Pentagon Perplexities

March 01, 1995

Usually at budget time the Pentagon leadership troops up to Capitol Hill with a large spending proposal supported by dire predictions if they don't get it all. They face hostile questioning from legislators trying to free up money for their own pet projects.

This year the roles are reversed. President Clinton has submitted a tight budget but key GOP leaders -- pushing deficit worries aside -- want to put more money into the Pentagon, particularly in areas that conflict with administration objectives.

Congressional Republicans have some grounds for concern. The armed forces are supposed to be ready to fight two regional conflicts.
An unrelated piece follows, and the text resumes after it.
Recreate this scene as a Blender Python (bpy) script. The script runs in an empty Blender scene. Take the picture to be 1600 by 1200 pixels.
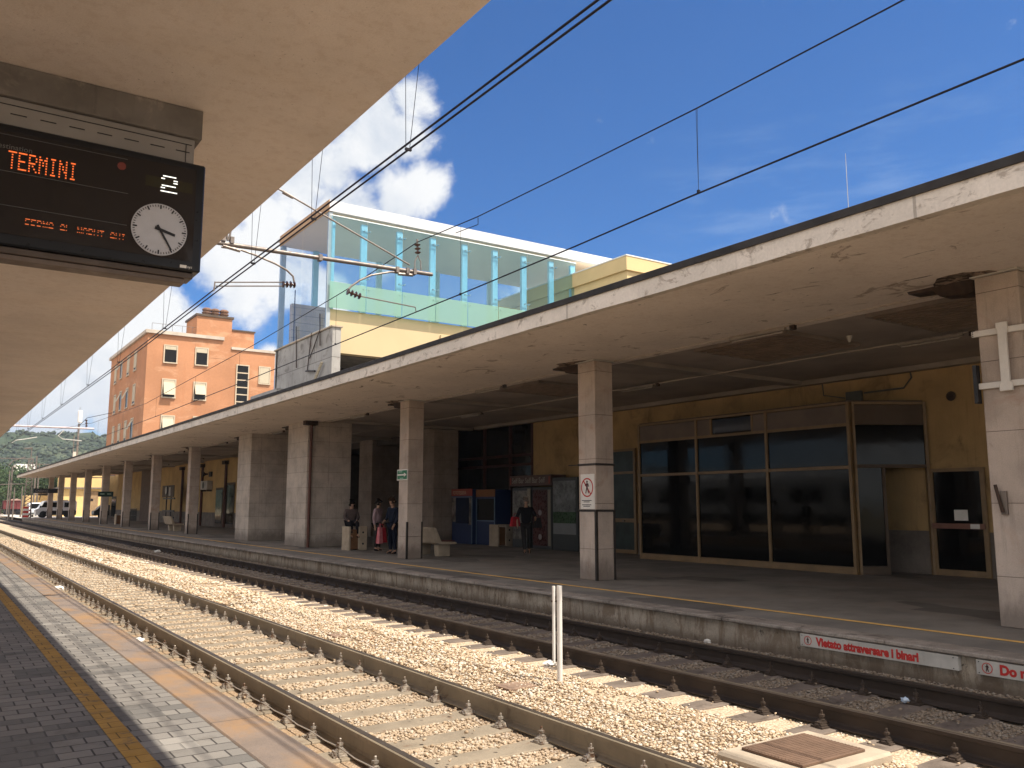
import bpy, bmesh, math, random
import numpy as np
from mathutils import Vector, Matrix
random.seed(7); rng = np.random.default_rng(11)
SC = bpy.context.scene; COL = SC.collection
R = math.radians

# ---------------------------------------------------------------- camera
CAMH = 1.55; FPX = 1340.0
PITCH = math.atan(188/FPX); YAW = math.atan(917/math.hypot(FPX, 188.0))
cd = bpy.data.cameras.new('camera'); cam = bpy.data.objects.new('camera', cd); COL.objects.link(cam)
cam.location = (0, 0, CAMH); cam.rotation_euler = (R(90)+PITCH, 0, -YAW)
cd.sensor_width = 36; cd.lens = FPX/1600*36; cd.clip_start = .05; cd.clip_end = 6000
SC.camera = cam
_Fh = Vector((math.sin(YAW), math.cos(YAW), 0)); _R = Vector((math.cos(YAW), -math.sin(YAW), 0))
_F = _Fh*math.cos(PITCH)+Vector((0, 0, math.sin(PITCH))); _U = _R.cross(_F)
def ray(u, v): return _F+_R*((u-800)/FPX)+_U*((600-v)/FPX)
def P(u, v, x=None, y=None, z=None):
    """world point on the plane x=, y= or z= (metres) measured from the survey photo"""
    d = ray(u, v); o = Vector((0, 0, CAMH))
    for i, k in enumerate((x, y, z)):
        if k is not None: return o+d*((k-o[i])/d[i])

# ---------------------------------------------------------------- sun and sky
SUN = Vector((.32, -.50, 1.0)).normalized()
sl = bpy.data.lights.new('sun', 'SUN'); sl.energy = 3.9; sl.angle = R(.53); sl.color = (1, .93, .82)
so = bpy.data.objects.new('sun', sl); COL.objects.link(so)
so.rotation_euler = SUN.to_track_quat('Z', 'Y').to_euler()
so.location = (20, -30, 60)
W = bpy.data.worlds.new('World'); SC.world = W; W.use_nodes = True
SC.view_settings.view_transform = 'Standard'; SC.view_settings.look = 'None'
SC.view_settings.exposure = 1.0
SC.cycles.diffuse_bounces = 7; SC.cycles.max_bounces = 14; SC.cycles.transparent_max_bounces = 24; SC.view_settings.gamma = 1.0

class NT:
    """small node-tree helper"""
    def __init__(s, nt): s.nt = nt; s.n = nt.nodes; s.l = nt.links
    def node(s, t, **k):
        q = s.n.new(t)
        for a, b in k.items():
            if a == 'ins':
                for i, v in b.items(): s.put(q, i, v)
            else: setattr(q, a, b)
        return q
    def put(s, q, i, v):
        sock = q.inputs[i]
        if isinstance(v, bpy.types.NodeSocket): s.l.new(v, sock)
        elif isinstance(v, bpy.types.Node): s.l.new(v.outputs[0], sock)
        else:
            if isinstance(v, (tuple, list)) and len(v) == 3 and sock.type == 'RGBA': v = (*v, 1)
            sock.default_value = v
    def math(s, op, a, b=0.0, c=None, clamp=False):
        q = s.node('ShaderNodeMath', operation=op, use_clamp=clamp); s.put(q, 0, a); s.put(q, 1, b)
        if c is not None: s.put(q, 2, c)
        return q.outputs[0]
    def vmath(s, op, a, b=None, out=0):
        q = s.node('ShaderNodeVectorMath', operation=op); s.put(q, 0, a)
        if b is not None: s.put(q, 1, b)
        return q.outputs[out]
    def mix(s, f, a, b, blend='MIX'):
        q = s.node('ShaderNodeMix', data_type='RGBA', blend_type=blend, clamp_factor=True)
        s.put(q, 0, f); s.put(q, 6, a); s.put(q, 7, b); return q.outputs[2]
    def ramp(s, f, lo, hi, a=0.0, b=1.0):
        q = s.node('ShaderNodeMapRange', interpolation_type='SMOOTHSTEP'); s.put(q, 0, f)
        s.put(q, 1, lo); s.put(q, 2, hi); s.put(q, 3, a); s.put(q, 4, b); return q.outputs[0]
    def noise(s, vec, scale, detail=4, rough=.55, dist=0.0):
        q = s.node('ShaderNodeTexNoise'); s.put(q, 'Vector', vec); q.inputs['Scale'].default_value = scale
        q.inputs['Detail'].default_value = detail; q.inputs['Roughness'].default_value = rough
        q.inputs['Distortion'].default_value = dist; return q.outputs[0]
    def scaled(s, vec, sc):
        q = s.node('ShaderNodeMapping'); s.put(q, 0, vec); q.inputs['Scale'].default_value = sc; return q.outputs[0]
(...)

But when they were called on for a series of emergency missions short of war last year, the Pentagon had to divert training and maintenance money to pay for them.
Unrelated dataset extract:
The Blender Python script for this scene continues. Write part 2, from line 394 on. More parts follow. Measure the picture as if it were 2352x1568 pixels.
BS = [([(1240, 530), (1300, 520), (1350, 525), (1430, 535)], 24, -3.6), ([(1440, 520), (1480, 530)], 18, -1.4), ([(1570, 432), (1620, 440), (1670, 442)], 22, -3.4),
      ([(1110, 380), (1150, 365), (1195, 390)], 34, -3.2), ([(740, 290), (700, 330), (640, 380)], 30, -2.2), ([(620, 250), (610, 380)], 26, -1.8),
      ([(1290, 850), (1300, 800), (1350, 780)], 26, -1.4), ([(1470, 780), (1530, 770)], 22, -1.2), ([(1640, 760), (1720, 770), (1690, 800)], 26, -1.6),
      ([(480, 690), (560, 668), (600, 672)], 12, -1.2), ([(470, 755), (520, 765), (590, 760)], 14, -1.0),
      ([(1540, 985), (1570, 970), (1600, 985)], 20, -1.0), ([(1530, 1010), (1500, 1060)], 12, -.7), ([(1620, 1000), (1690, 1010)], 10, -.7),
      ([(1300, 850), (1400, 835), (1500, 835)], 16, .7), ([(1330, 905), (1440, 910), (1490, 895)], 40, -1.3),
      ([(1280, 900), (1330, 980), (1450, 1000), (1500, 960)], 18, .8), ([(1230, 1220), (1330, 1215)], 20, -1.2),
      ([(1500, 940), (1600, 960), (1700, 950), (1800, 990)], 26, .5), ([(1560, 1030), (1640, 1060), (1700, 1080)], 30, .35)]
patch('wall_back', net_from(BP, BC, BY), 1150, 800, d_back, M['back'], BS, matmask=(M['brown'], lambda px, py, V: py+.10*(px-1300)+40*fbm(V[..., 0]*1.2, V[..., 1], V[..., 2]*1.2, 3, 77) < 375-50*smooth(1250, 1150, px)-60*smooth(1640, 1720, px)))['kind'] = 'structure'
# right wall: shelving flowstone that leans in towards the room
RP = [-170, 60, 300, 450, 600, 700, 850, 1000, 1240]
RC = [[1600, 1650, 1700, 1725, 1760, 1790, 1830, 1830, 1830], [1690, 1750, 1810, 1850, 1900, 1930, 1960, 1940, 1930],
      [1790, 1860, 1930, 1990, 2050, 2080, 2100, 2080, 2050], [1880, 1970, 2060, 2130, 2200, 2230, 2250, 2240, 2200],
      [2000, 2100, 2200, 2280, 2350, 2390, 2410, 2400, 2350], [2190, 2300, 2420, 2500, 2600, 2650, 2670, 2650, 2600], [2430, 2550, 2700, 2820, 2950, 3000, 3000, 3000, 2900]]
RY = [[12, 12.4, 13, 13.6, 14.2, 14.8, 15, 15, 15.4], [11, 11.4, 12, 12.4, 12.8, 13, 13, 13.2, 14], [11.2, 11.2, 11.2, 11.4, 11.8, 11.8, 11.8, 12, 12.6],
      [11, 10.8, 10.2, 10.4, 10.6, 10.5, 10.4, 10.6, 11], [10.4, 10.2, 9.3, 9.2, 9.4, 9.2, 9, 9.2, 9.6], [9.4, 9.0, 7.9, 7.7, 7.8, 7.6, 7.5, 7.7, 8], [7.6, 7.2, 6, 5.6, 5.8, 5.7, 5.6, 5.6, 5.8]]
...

Moreover, the Pentagon has been giving short shrift to the development of the weapons its forces will need a decade from now, in favor of keeping up current strength. It has papered over that shortfall because personnel reductions have permitted the discarding of old equipment, statistically maintaining average age. But in fact the weapons that will be needed in 2005 should be on the drawing board now, and they are not.
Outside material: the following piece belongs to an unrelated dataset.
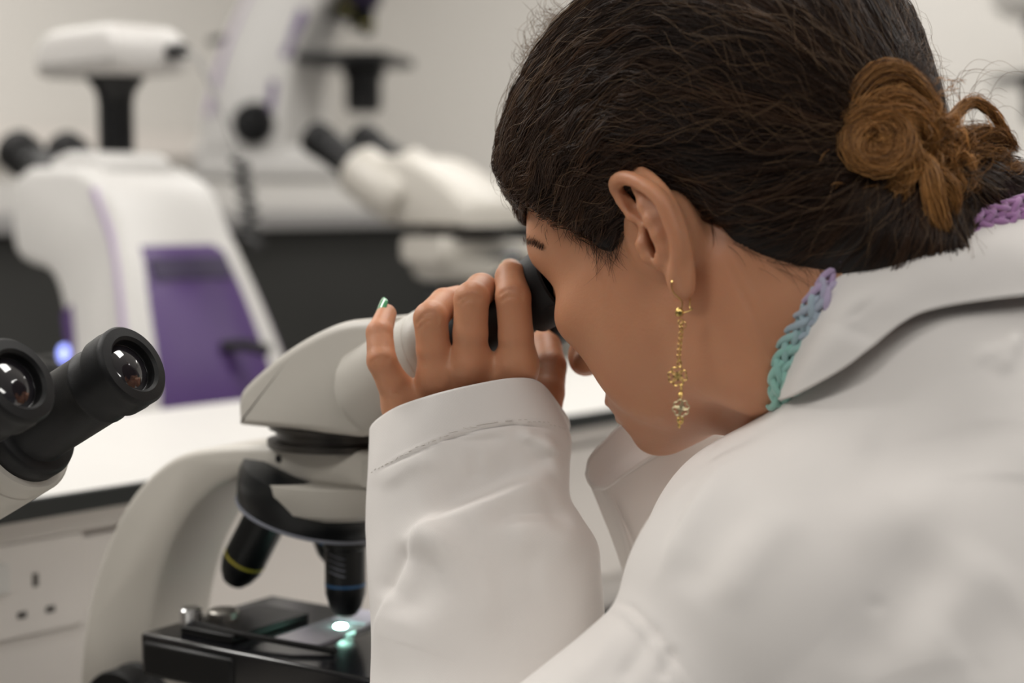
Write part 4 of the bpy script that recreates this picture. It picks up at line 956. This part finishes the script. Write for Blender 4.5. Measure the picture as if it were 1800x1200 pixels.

Republican critics, however, have overstated their case. What some of them want is the revival of the grandiose Reagan administration "star wars" anti-ballistic missile defense. Yet there is no credible foe that could launch an intercontinental threat in the foreseeable future. True, the old Soviet missiles could again be targeted on this country, but that possibility doesn't justify the spending of tens of billions of dollars for "star wars."

This country needs a strong defense and the ability to project its power internationally. Yet throwing money at defense readiness makes no more sense than throwing it at questionable domestic projects. At the same time, the administrations's readiness claims ring hollow when tested by circumstances. It can't wait until 2000 to start developing the weapons needed in 2005.